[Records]
-=-=-=-=-

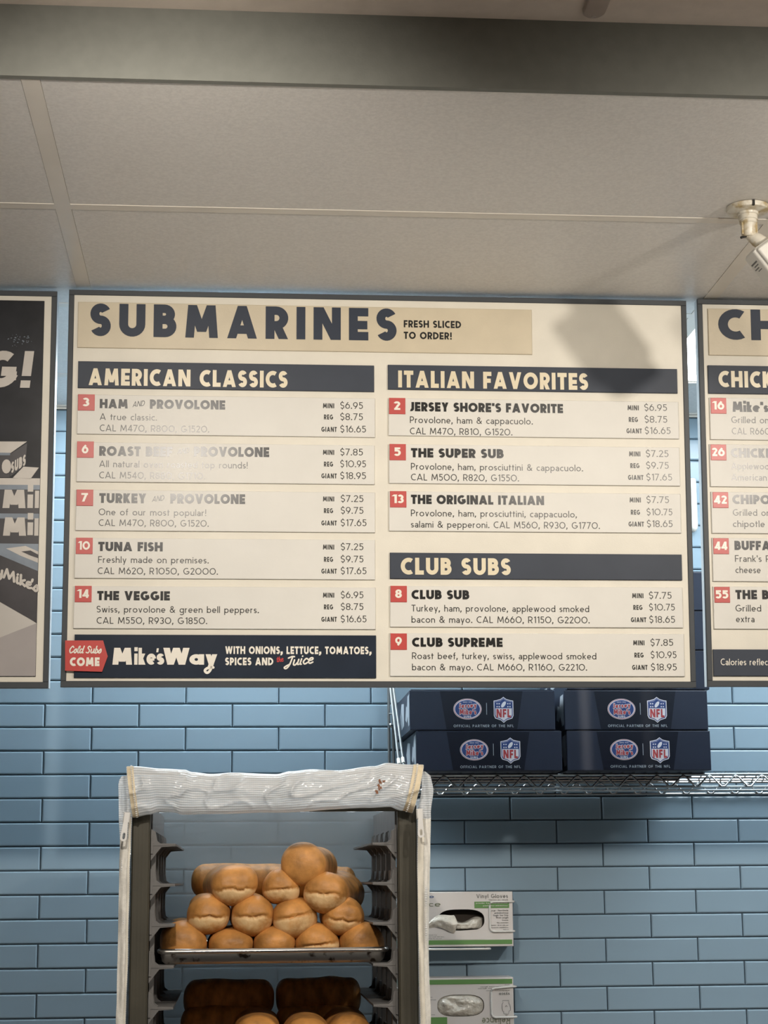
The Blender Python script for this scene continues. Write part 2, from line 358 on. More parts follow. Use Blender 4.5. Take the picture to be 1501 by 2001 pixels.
# suspended ceiling: tee bars carry lay-in panels
ceil_o = None
b = MB(); b.box(XL, XR, 2.492, WALL_Y, CEIL+0.20, CEIL+0.24); ceil_o = struct('ceiling', b, M_plaster)
teeX = [-1.6635, -0.4085+0.0, 0.9370, 2.19]; TWD = 0.0275
teeX = [-1.62, -0.3235, 0.9372, 2.198]
teeX[1] = (-0.2806-0.2565)/2*1.152; teeX[2] = 0.8134*1.152+TWD/2; teeX[0] = teeX[1]-1.246; teeX[3] = teeX[2]+1.246
teeY = [2.6107*1.152+0.016, 3.566+0.012, 4.106]
def tee(x0, x1, y0, y1, slot=False):
    t = MB(); t.box(x0, x1, y0, y1, CEIL-0.0005, CEIL+0.0025)
    if x1-x0 < y1-y0: xm = (x0+x1)/2; t.box(xm-0.001, xm+0.001, y0, y1, CEIL+0.0025, CEIL+0.03)
    else: ym = (y0+y1)/2; t.box(x0, x1, ym-0.001, ym+0.001, CEIL+0.0025, CEIL+0.03)
    t.build('tee_bar', M_tee, ceil_o)
for x in teeX: tee(x-TWD/2, x+TWD/2, 2.500, WALL_Y-0.005)
xs = [XL] + teeX + [XR]
for i in range(len(xs)-1):
    for y in teeY: tee(xs[i]+(TWD/2 if i else 0), xs[i+1]-(TWD/2 if i < len(xs)-2 else 0), y-0.012, y+0.012)
ys = [2.500] + teeY + [WALL_Y]
TROFF = [(3, 2)]
for i in range(len(xs)-1):
    for j in range(len(ys)-1):
        xa = xs[i]+(0.004 if i else 0); xb = xs[i+1]-0.004; ya = ys[j]+0.003; yb = ys[j+1]-0.003
        if (i, j) in TROFF: continue
        if (i, j) == (2, 3): xa = 0.295
        # tegular panel: field drops to just above the flange plane with a narrow shadow reveal round it
        t = MB(); g = TWD/2+0.0006; gy = 0.0135
        t.box(xa, xb, ya, yb, CEIL+0.0035, CEIL+0.016)
        fx0 = xs[i]+(g if i else 0); fx1 = xs[i+1]-(g if i < len(xs)-2 else 0)
        fy0 = ys[j]+(gy if j else 0); fy1 = ys[j+1]-(gy if j < len(ys)-2 else 0.022)
        if (i, j) == (2, 3): fx0 = 0.295
        t.box(fx0, fx1, fy0, fy1, CEIL+0.0005, CEIL+0.0038)
        t.build('ceiling_panel', M_panel, ceil_o)
# bulkhead face and the shop ceiling in front of it
BY = 2.496
zt = P(750, 30, BY).z
b = MB(); b.box(XL, XR, BY, BY+0.012, CEIL-0.0015, zt+0.10); o = struct('wall_bulkhead', b, M_bulk); o.rotation_euler.z = 0.0
b = MB(); b.box(XL, XR, -3.2, BY, zt, zt+0.04); b.build('ceiling_slab', M_shopceil, ceil_o)
# round-ended raceway on the shop ceiling
c0 = PZ(1157, 25, zt)
t = thing('surface_raceway', 'beige round-ended plastic channel fixed flat under the ceiling at the top edge', 'raceway', (c0.x, c0.y, zt))
b = MB(); out = arcpts(c0.x, c0.y-0.014, 0.0165, 0.0165, 0, 180, 12)[::1]
ring = [(c0.x+0.0165, c0.y-0.6)] + [(x, y) for x, y in out] + [(c0.x-0.0165, c0.y-0.6)]
n = len(ring)
vs = [(x, y, zt-0.0005) for x, y in ring] + [(x, y, zt-0.007) for x, y in ring] + [(c0.x+(x-c0.x)*0.86, y-0.002, zt-0.009) for x, y in ring]
b.add(vs, [tuple(range(2*n, 3*n))] + [(i+k*n, (i+1) % n+k*n, (i+1) % n+(k+1)*n, i+(k+1)*n) for k in (0, 1) for i in range(n)])
auto(b.build('channel_cover', mat('raceway_plastic', (0.46, 0.39, 0.34), 0.4), t), 50)
b = MB(); b.lathe([(0.0, -0.0105), (0.0035, -0.0100), (0.0042, -0.0085)], 16, T=Matrix.Translation((c0.x+0.001, c0.y-0.006, zt))); b.build('screw_cap', mat('cap_plastic', (0.50, 0.44, 0.40), 0.4), t)

# ceiling troffer with a glowing prismatic diffuser, behind the boards on the right
def emis(name, col, st):
    m = bpy.data.materials.new(name); m.use_nodes = True; nt = m.node_tree; nt.nodes.clear()
    e = nd(nt, 'ShaderNodeEmission'); e.inputs[0].default_value = (*col, 1); e.inputs[1].default_value = st
    o = nd(nt, 'ShaderNodeOutputMaterial'); nt.links.new(e.outputs[0], o.inputs[0]); return m
M_glow = emis('lamp_diffuser', COOL, TROFFER_EMIT); M_strip = emis('strip_diffuser', COOL, STRIP_EMIT)
def troffer(xa, xb, ya, yb, label, gm=None):
    t = thing('ceiling_light', label, 'ceiling light', ((xa+xb)/2, (ya+yb)/2, CEIL))
    b = MB(); f = 0.006
    for a in ((xa, xb, ya, ya+f), (xa, xb, yb-f, yb), (xa, xa+f, ya+f, yb-f), (xb-f, xb, ya+f, yb-f)): b.box(*a, CEIL+0.0025, CEIL+0.06)
    b.box(xa, xb, ya, yb, CEIL+0.06, CEIL+0.065); b.build('frame', M_tee, t)
    b = MB(); b.box(xa+f, xb-f, ya+f, yb-f, CEIL+0.010, CEIL+0.013); b.build('diffuser', gm or M_glow, t)
troffer(xs[3]+0.016, xs[4]-0.016, ys[2]+0.0125, ys[3]-0.0125, 'bright cool white ceiling light seen through gap between centre and right menu boards')

troffer(-0.34, 0.28, teeY[2]+0.014, WALL_Y-0.025, 'cool strip light close to the wall, hidden behind the centre menu board', M_strip)
# unseen pale counter, added to throw light back to the ceiling
t = thing('bounce_counter', 'pale unseen counter added in front of the rack to bounce light upward', 'counter', (0.3, 2.1, 0))
b = MB(); b.bevbox(-1.9, 2.5, 1.75, 2.75, 0.88, 0.92, 0.004); b.build('worktop', mat('bounce_worktop', (0.66, 0.65, 0.62), 0.5, var=.03), t)
b = MB(); b.box(-1.85, 2.45, 1.85, 2.70, 0.0, 0.88); b.build('base_unit', mat('counter_panel', (0.45, 0.44, 0.42), 0.6), t)

# ------------------------------------------------------------------ menu boards
TH_B = 0.026
def bx(px, py):
    # measured position -> coordinates in the plane of the leaning boards
    d = fw + rt*((px-750.5)/FPX) - up*((py-1000.5)/FPX); tt = math.tan(TILT)
    k = (BOARD_Y-(CZ-PIV)*tt)/(d.y+d.z*tt)
    return d.x*k, PIV+(CZ+k*d.z-PIV)/math.cos(TILT)
def board(name, label, X0, X1, Z0, Z1, th=TH_B, edge_m=None):
    t = thing(name, label, 'menu board', ((X0+X1)/2, BOARD_Y, PIV), 'menu boards hanging under the ceiling')
    f = 0.0105
    b = MB()
    b.bevbox(X0, X1, BOARD_Y, BOARD_Y+0.006, Z1-f, Z1, 0.001); b.bevbox(X0, X1, BOARD_Y, BOARD_Y+0.006, Z0, Z0+f*1.15, 0.001)
    b.bevbox(X0, X0+f, BOARD_Y, BOARD_Y+0.006, Z0+f*1.15, Z1-f, 0.001); b.bevbox(X1-f, X1, BOARD_Y, BOARD_Y+0.006, Z0+f*1.15, Z1-f, 0.001)
    b.build('frame', M_frame, t)
    b = MB(); b.box(X0+0.0005, X1-0.0005, BOARD_Y+0.006, BOARD_Y+th, Z0+0.0005, Z1-0.0005); b.build('backing_tray', M_edge, t)
    b = MB(); b.box(X0+f, X1-f, BOARD_Y+0.0025, BOARD_Y+0.006, Z0+f*1.15, Z1-f); b.build('cream_face', M_cream, t)
    b = MB(); b.box(X0+0.004, X1-0.004, BOARD_Y+0.010, BOARD_Y+0.020, Z1-0.002, Z1+0.0015); b.build('hanger_rail', M_frame, t)
    return t
FY = BOARD_Y+0.0025      # cream face plane
PT = 0.0048               # panel thickness
def panel(t, px0, py0, px1, py1, m, label=None, th=PT, name='menu_panel'):
    x0, z1 = bx(px0, py0); x1, z0 = bx(px1, py1)
    b = MB(); b.bevbox(x0, x1, FY-th, FY, z0, z1, 0.0008)
    o = b.build(name, m, t)
    if label: o['label'] = label
    return o
def letters(parent, items, m, y, name='lettering', label=None):
    b = MB()
    for it in items:
        s, px0, px1, py, cap = it[:5]; kw = it[5] if len(it) > 5 else {}
        x0, zb = bx(px0, py); x1, _ = bx(px1, py); _, zt_ = bx(px0, py-cap)
        text(b, s, x0, x1, zb, zt_-zb, y, **kw)
    o = b.build(name, m, parent)
    if label: o['label'] = label
    return o
YT = FY-PT-0.0004
BOLD = dict(w=0.27, track=0.085); LIGHT = dict(w=0.115, track=0.13); PRICE = dict(w=0.105, track=0.13)
COND = dict(w=0.23, track=0.16); NUM = dict(w=0.225, track=0.08)
def tag_tile(p, px, py, s=32, num='3', x0=None, x1=None):
    xa, z1 = bx(px, py); xb, z0 = bx(px+s, py+s)
    b = MB(); b.bevbox(xa, xb, YT-0.0012, YT+0.0004, z0, z1, 0.0004)
    o = b.build('number_tile', M_red, p)
    wd_ = 13 if len(num) == 1 else 25
    if len(num) == 2 and '1' in num: wd_ = 23
    cx = px+s/2-0.5
    b = MB(); xx0, zb = bx(cx-wd_/2, py+s*0.74); xx1, _ = bx(cx+wd_/2, py+s*0.74); _, zt2 = bx(cx, py+s*0.22)
    text(b, num, xx0, xx1, zb, zt2-zb, YT-0.0016, **NUM); b.build('number_print', M_inkw, p)
def item(t, rect, num, title, desc, price, base, prx, tpx, m=M_white):
    p = panel(t, *rect, m)
    tag_tile(p, tpx[0], tpx[1], 32, num)
    for a in title:
        pass
    letters(p, title, M_ink, YT, 'title_lettering')
    letters(p, desc, M_ink2, YT, 'description_lettering')
    if price:
        bs, xg, xd = base, prx[0], prx[1]; it = []
        for i, (nm, pr) in enumerate(zip(('MINI', 'REG', 'GIANT'), price)):
            by = bs[i]; dx = prx[2]*i
            ln = {'MINI': 22, 'REG': 18, 'GIANT': 30}[nm]; o = {'MINI': 3, 'REG': 5, 'GIANT': 0}[nm]
            it.append((nm, xg+o+dx, xg+o+ln+dx, by-1, 9.5, COND))
            wd_ = (44 if len(pr) == 5 else 50)
            it.append((pr, xd+dx, xd+wd_+dx, by, 13, PRICE))
        letters(p, it, M_ink2, YT, 'price_lettering')
    return p

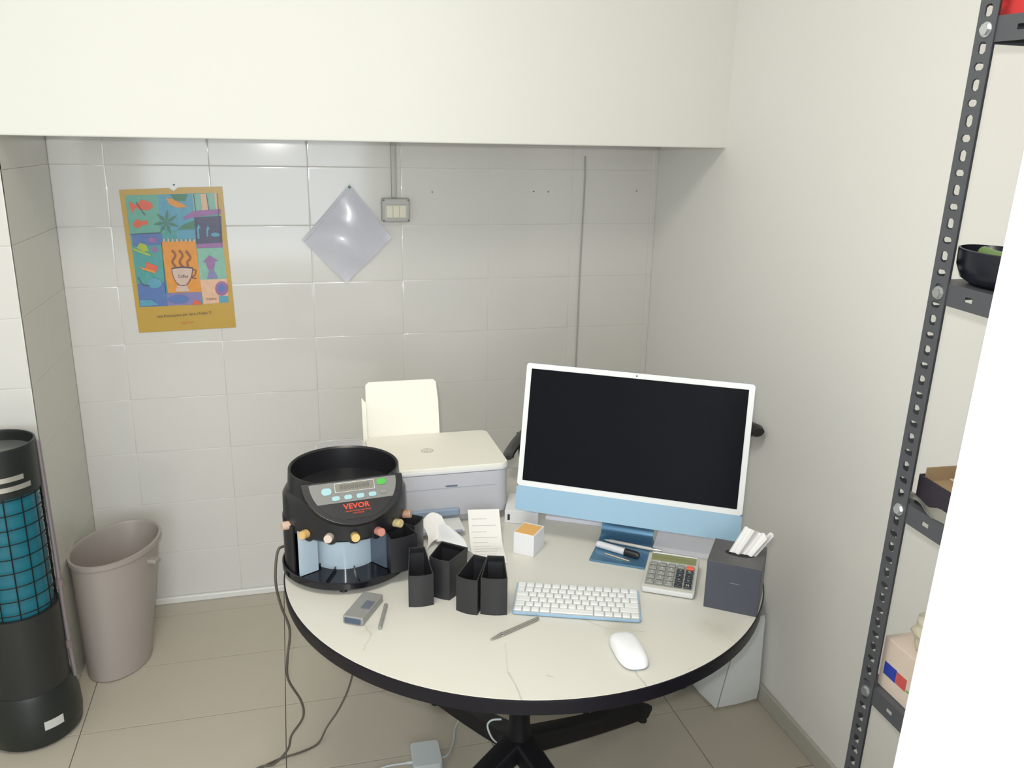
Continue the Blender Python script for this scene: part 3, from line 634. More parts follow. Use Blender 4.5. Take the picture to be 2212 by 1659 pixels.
# outer wall, open at the front left
def arcwall(r, th, z0, z1, a0, a1, seg=48):
    t = nb(); lathe(t, [(r,z0),(r,z1),(r-th,z1),(r-th,z0),(r,z0)], seg, math.radians(a0), math.radians(a1))
    t.edges.ensure_lookup_table()
    for i in (0, seg):
        vs = [v for v in t.verts if abs(math.atan2(v.co.y,v.co.x)-math.atan2(math.sin(math.radians(a0 if i==0 else a1)),math.cos(math.radians(a0 if i==0 else a1))))<1e-4]
    bmesh.ops.remove_doubles(t, verts=t.verts, dist=1e-6); bmesh.ops.holes_fill(t, edges=t.edges, sides=8); return t
obj('back_wall', arcwall(0.136,0.004,0.024,0.135,10,205), blackp, co, 40)
b = nb(); lathe(b, [(0,0.024),(0.076,0.024),(0.076,0.135),(0,0.135)], 48, c=(-0.004,0.006,0)); obj('inner_drum', b, mat('pale blue translucent plastic',(0.46,0.56,0.64),0.12,noise=.02), co, 40)
b = nb(); box(b,0.045,0.003,0.105,(0,0,0.078),0, mtx=T(-0.094,-0.062,0)@RZ(math.radians(22))); obj('divider', b, mat('pale blue translucent plastic',(.4,.5,.5)), co)
b = nb(); box(b,0.004,0.05,0.105,(0,0,0.078),0, mtx=T(0.056,-0.074,0)@RZ(math.radians(30))); obj('divider', b, mat('dark blue divider',(0.10,0.13,0.17),0.15,noise=.02), co)
for an in (-150,-120,-90): 
    a = math.radians(an); b = nb(); box(b,0.06,0.002,0.008,(0.105,0,0.028),0,mtx=RZ(a)); obj('tray_rib', b, blackg, co)
# head ring
b = nb(); lathe(b, [(0.100,0.118),(0.126,0.116),(0.132,0.122),(0.134,0.150),(0.133,0.185),(0.127,0.196),(0.122,0.200),(0.119,0.240),(0.1165,0.242),(0.113,0.238),(0.108,0.190),(0.06,0.178),(0,0.176)], 72)
pang = math.radians(52); PP = T(0,-0.092,0.243)@RX(pang)
bmesh.ops.bisect_plane(b, geom=b.verts[:]+b.edges[:]+b.faces[:], plane_co=PP@Vector((0,0,-0.004)), plane_no=(0,-math.sin(pang),math.cos(pang)), clear_outer=True)
obj('hopper_body', b, blackp, co, 35)
b = nb(); lathe(b, [(0,0.125),(0.13,0.125),(0.13,0.130),(0,0.130)], 48); obj('under_plate', b, blackp, co, 40)
# scalloped coin outlets
kc = [(0.62,0.45,0.36),(0.66,0.42,0.16),(0.62,0.52,0.44),(0.68,0.48,0.18),(0.62,0.27,0.22),(0.62,0.50,0.25),(0.50,0.30,0.20)]
for k,an in enumerate((-157,-131,-108,-86,-64,-42,-22)):
    a = math.radians(an-7)
    b = nb(); lathe(b, [(0,-0.022),(0.0155,-0.022),(0.0155,0.006),(0.012,0.008),(0,0.008)], 20); bmesh.ops.transform(b, matrix=RZ(a)@T(0.124,0,0.128)@RY(PI/2), verts=b.verts); so = obj('coin_outlet', b, blackp, co, 40)
    b = nb(); lathe(b, [(0,0),(0.0090,0),(0.0092,0.020),(0.0085,0.0215),(0,0.0215)], 20); bmesh.ops.transform(b, matrix=RZ(a)@T(0.128,0,0.132)@RY(PI/2-0.10), verts=b.verts); obj('knob', b, mat('knob %d'%k,kc[k],0.35,noise=.06), so, 40)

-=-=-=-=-

**WHAT TO DO**: Look over the material above and show each line where "from" appears.

**EXERCISE RESULT**:
The Blender Python script for this scene continues. Write part 2, from line 358 on. More parts follow. Use Blender 4.5. Take the picture to be 1501 by 2001 pixels.
Continue the Blender Python script for this scene: part 3, from line 634. More parts follow. Use Blender 4.5. Take the picture to be 2212 by 1659 pixels.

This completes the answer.